As a child, she was lovely and most endearing, the favorite of all her family. As a young woman, she was sought after by the most distinguished men among her own people. Besides, her family was highly distinguished for learning. Her father was a rabbi of high distinction, living in Yathrib, the old name of Madinah, among the Jews who had immigrated there to await the advent of the last of God’s prophets and messengers. His knowledge was such that he could easily recognize the Prophet in one meeting, because all divine scriptures, in their original forms, included good descriptions of the man God would be sending to deliver His last message to mankind.
Huyayy ibn Akhtab was her father, and he certainly heard of Prophet Muhammad (peace be upon him) when he was still advocating his message in Makkah. Later on, when Islam began to make its way into Madinah with the early converts among its people, Huyayy was eagerly awaiting a chance to establish the truth about Muhammad, realizing that Madinah was to be the place to which the last Prophet would migrate. When this happened, and the Prophet arrived in Madinah, Huyayy sought to meet him to determine whether he was truly the last prophet or an impostor. How did that meeting go? We have this report by his daughter, Safiyyah:
“I was my father’s favorite child, and I was also the favorite of my uncle, Abu Yasir. They would never see me with a child of either of them without picking me up in preference to the other child.
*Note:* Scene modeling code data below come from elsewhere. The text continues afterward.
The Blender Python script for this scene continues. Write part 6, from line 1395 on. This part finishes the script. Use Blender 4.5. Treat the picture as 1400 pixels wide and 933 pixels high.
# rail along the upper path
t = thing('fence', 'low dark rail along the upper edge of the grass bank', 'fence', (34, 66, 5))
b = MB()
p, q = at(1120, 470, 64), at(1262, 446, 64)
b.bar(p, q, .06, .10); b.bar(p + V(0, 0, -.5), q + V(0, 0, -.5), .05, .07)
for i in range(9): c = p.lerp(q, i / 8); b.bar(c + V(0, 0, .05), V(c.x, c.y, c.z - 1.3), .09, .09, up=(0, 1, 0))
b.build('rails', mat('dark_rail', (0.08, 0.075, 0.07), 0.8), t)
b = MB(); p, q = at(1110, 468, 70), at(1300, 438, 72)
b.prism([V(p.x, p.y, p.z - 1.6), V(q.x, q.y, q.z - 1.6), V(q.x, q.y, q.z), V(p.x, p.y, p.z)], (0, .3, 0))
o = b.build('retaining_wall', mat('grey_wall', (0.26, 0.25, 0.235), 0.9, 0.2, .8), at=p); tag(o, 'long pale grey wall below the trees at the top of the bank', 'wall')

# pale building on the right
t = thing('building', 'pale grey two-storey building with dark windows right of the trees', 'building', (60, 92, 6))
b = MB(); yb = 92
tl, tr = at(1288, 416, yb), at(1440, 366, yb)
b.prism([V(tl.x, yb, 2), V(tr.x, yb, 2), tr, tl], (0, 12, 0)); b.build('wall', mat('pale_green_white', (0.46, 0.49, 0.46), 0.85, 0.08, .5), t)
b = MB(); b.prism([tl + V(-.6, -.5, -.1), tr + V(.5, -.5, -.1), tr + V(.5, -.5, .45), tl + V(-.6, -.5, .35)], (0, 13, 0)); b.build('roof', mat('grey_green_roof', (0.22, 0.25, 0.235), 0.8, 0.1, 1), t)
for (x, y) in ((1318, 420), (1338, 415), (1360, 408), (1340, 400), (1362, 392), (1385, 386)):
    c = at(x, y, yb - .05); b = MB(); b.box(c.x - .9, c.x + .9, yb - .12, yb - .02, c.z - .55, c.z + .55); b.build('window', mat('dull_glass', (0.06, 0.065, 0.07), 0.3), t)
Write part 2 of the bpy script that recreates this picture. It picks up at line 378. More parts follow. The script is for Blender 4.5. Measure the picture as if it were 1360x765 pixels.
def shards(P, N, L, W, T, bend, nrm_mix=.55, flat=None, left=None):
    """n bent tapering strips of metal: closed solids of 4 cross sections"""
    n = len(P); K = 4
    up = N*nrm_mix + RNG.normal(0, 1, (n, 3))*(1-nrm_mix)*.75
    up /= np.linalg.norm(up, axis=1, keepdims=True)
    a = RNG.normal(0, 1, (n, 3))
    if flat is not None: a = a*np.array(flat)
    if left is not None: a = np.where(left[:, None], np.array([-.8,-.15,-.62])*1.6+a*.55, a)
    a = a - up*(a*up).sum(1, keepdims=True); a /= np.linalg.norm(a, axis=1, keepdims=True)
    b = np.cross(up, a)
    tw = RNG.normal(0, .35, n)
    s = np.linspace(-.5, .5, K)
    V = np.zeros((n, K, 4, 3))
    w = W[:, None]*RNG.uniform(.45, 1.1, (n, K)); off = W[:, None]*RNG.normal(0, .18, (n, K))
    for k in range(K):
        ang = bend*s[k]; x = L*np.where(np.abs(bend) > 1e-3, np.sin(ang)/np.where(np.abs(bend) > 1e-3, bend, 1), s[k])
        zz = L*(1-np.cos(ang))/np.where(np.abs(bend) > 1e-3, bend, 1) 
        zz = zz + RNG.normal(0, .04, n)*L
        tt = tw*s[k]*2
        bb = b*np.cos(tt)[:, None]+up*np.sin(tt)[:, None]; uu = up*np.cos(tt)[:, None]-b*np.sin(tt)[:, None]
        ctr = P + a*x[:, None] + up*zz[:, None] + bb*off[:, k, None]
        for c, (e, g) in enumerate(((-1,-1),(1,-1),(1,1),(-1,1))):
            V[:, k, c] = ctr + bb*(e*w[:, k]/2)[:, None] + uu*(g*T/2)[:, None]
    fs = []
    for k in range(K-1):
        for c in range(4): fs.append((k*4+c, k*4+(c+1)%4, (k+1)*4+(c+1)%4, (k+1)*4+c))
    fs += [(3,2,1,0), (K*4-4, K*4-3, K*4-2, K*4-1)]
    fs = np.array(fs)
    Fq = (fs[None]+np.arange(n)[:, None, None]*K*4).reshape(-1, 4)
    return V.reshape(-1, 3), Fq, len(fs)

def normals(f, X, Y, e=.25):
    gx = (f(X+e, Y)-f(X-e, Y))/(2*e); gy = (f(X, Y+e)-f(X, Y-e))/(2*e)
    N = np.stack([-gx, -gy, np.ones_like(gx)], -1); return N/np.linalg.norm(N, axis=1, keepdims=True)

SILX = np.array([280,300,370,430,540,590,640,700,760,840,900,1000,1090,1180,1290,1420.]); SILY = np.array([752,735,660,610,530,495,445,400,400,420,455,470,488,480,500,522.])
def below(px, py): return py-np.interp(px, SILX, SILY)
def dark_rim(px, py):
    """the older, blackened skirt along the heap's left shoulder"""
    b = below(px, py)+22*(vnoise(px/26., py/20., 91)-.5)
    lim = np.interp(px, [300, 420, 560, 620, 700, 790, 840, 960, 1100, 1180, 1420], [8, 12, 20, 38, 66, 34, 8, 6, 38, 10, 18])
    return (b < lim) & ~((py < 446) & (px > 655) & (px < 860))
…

When God’s Messenger arrived in Madinah and stayed at Quba’, my father, Huyay ibn Akhtab and my uncle, Abu Yasir, went to see him before sunrise. They did not return home until sunset. They were so tired when they came back that they could have dropped as they walked. My face was beaming with a smile as I went toward them. Neither, however, took any notice of me, because they were obviously very depressed. I heard my uncle, Abu Yasir, say to my father, Huyay: “Is it truly he?” My father answered: “Yes, indeed. By God, it is he.” My uncle said: “Do you recognize him perfectly?” My father answered in the affirmative. Then my uncle asked: “What are you going to do?” My father answered: “By God, I will be his enemy as long as I live.”
Later events proved that Huyayy was true to his word, standing in determined opposition to the Prophet and to Islam, raising forces and forging alliances to try to suppress Islam and eradicate the Muslims. Why should he do that? Why does a man of religion stand in opposition to a messenger of God when he has determined that he is delivering God’s true message? Huyayy looked at the fact that Muhammad was not of Jewish descent as a great disaster that meant that the divine message was no longer entrusted to the Israelites. His pride would not allow him to follow a Gentile. Yet he could have stopped at that and refused to follow Islam. No one would have bothered him, had he chosen to do so. But he went further than that. He wanted to prove to God that His choice of a messenger was wrong by defeating Muhammad and killing him if he could manage that.
He was behind more than one attempt to assassinate the Prophet and he raised armies to attack Madinah. His hostility echoed that of Abu Jahl who was also motivated by tribal pride to oppose Islam, but Huyayy was the more dangerous and more hostile conspirator. Yet his daughter was to become the Prophet’s wife.